Plus surprenant, de l’autre côté de la frontière, dans les bureaux du syndicat libéral CGSLB, le ton n’est guère différent : « beaucoup de projets informatiques sont annoncés pour la Belgique. BNP Paribas prévoit même d’engager des consultants externes pour finaliser des projets en cours », indique un porte-parole joint dans la journée par téléphone. Et si, par exemple, il est question de déployer « à Bruxelles, un frontal Web, développé à Paris, il devrait bien y avoir une part d’exploitation en Belgique. » Pas d’inquiétude, donc ?
Une stratégie forte de mutualisation
Pas encore, en tout cas. Comme le relève un porte-parole SNB/CFE-CGC, « la fusion ne doit être définitive qu’en mai. » C’est peut-être à ce moment-là que tomberont les mauvaises nouvelles. Car BNP Paribas suit activement une stratégie de mutualisation engagée au moins depuis 2007, dans le cadre du programme Eco 2010. Un programme qui a notamment entrainé le regroupement de trois entités liées au SI de la banque au sein d’une seule division, ITP (Information, Technologie et Processus). Mais cette restructuration interne faisait déjà suite à la création d’un co-entreprise avec IBM (BP2I) en 2003, structure chargée de la production. En 2007, BP2I a intégré la production informatique de Partecis, la plate-forme monétique commune à BNP Paribas et Natixis. Et, en 2008, BP2I a ajouté à son portefeuille l’italien BNL, racheté deux ans plus tôt. Bref, pour l’informatique de Fortis, la route semble toute tracée.

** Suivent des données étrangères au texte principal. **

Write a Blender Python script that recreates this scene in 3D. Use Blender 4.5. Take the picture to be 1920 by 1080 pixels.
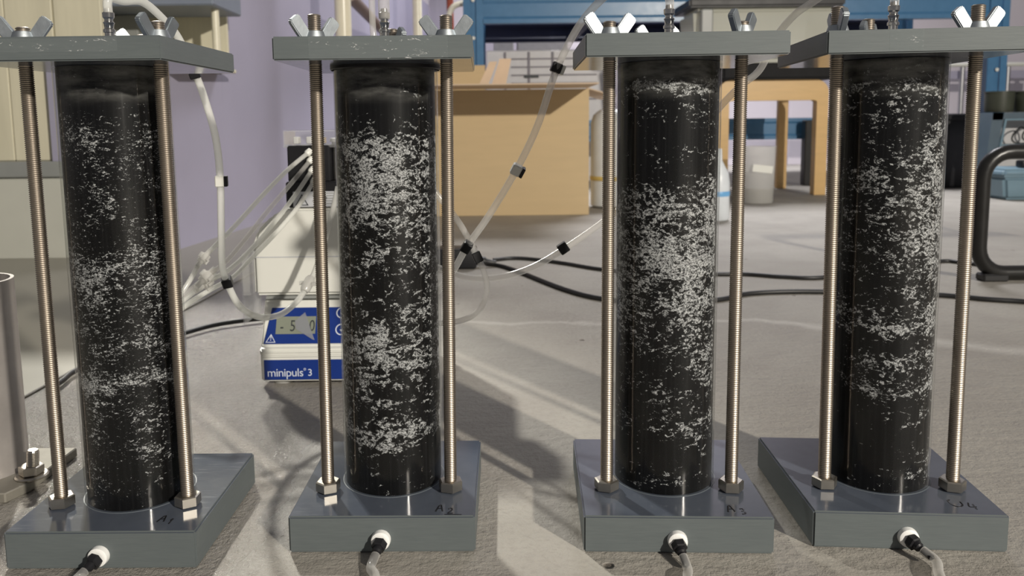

Dès lors, les vœux du syndicat belge CGSLB – « nous sommes totalement opposés à tout outsourcing, toute filialisation » – semblent très pieux. D’autant plus que, depuis quelques années, BNP Paribas mise sur l’offshore, au Maroc, en Turquie et en Inde. Dans le sous-continent, la filiale de la banque, BPSS, a sa tête de pont à Mumbaï (Bombay). Laquelle se concentrerait essentiellement sur du retraitement de données. Une stratégie néanmoins prudente, voire « homéopathique » selon les syndicats, avec 200 informaticiens en Inde et au Maroc, à fin 2007. Reste que, fin 2008, la direction de BNP Paribas a demandé à BP2I d’accompagner dans son développement la seconde implantation indienne de BPSS, à Chennaï (Madras). A l’époque, concernant l’offshore, la CFDT soulignait : « de l’intérieur, c’est la galère », mettant en cause la qualité des développements. Aujourd'hui, ce même syndicat se méfie : « notre inquiétude, c’est que le pilotage nous échappe et que la maîtrise d’ouvrage soit délocalisée. » Preuve que la sérénité n'est peut être que de façade.